Viva Vivat Bohmen

Above: Vivat Bohmen cup and saucer, supposedly the oldest surviving Bohemian porcelain from  Klášterec nad Ohří (1794). The cup measures 5.6 cm high.

  • Klášterec nad Ohří, was a Bohemian factory founded in 1793, by Mikuláš (Johann Nicolaus) Weber with support from the landowner Count František Josef (Frank Joseph) Thun. The arcanist employed was Johann Gottlieb Sonntag from the Rebengrun factory in Thuringia.
  • Together they fired the first kiln on 15th September 1794. This is also the date of the first known and preserved Czech porcelain coffee cup with saucer inscribed Vivat Bohmen (see above).
  • The cup and saucer are on display at the Museum of Porcelain at Klášterec Castle.

The Neo-Gothic castle in Klášterec nad Ohří, houses a rare exhibition of porcelain from the collections of the  Museum of Applied Arts from the city of Prague in the Czech Republic. The exhibition on the ground-floor hall in the southern wing houses the remnants of the original Renaissance building built in 1600. It offers in its four halls; a brief history of the old Oriental and European porcelain production.

Twenty-one rooms on the 1st floor are dedicated to the development of Czech porcelain production from its beginnings to the present. It includes porcelain ware of individual porcelain factories produced in various periods, such as Empire, Biedermeier, Second Rococo, Neo-Renaissance, Art Nouveau, etc., with examples from the areas of Horní Slavkov, Klášterec, Březová, Loket, Dalovice and Chodov.

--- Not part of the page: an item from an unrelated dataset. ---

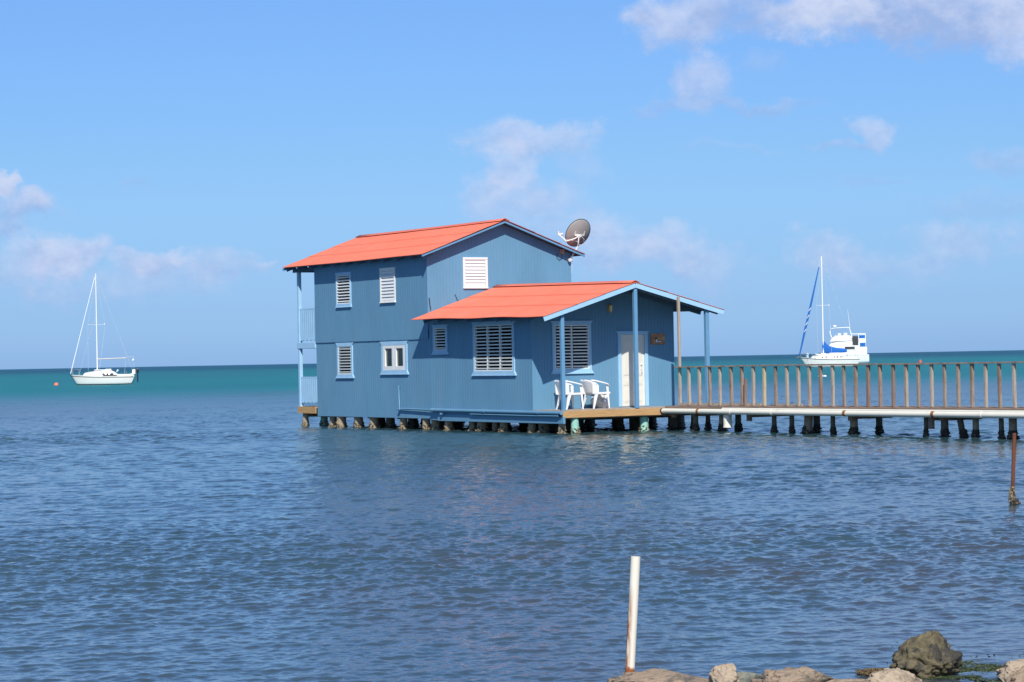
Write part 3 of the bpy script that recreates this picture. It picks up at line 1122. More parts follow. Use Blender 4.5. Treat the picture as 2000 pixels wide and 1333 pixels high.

The Klášterec Castle was built on a promontory of the river Ohře at the foot of the Ohře Mountains. It is one of the most important historical sites in the north-western region of Bohemia. The name of the castle and town is an Old Czech term for a small monastery (derived from the Latin” claustrellum), which was founded around the year 1250 by Benedictine’s from Postoloprty, in places of the present-day town.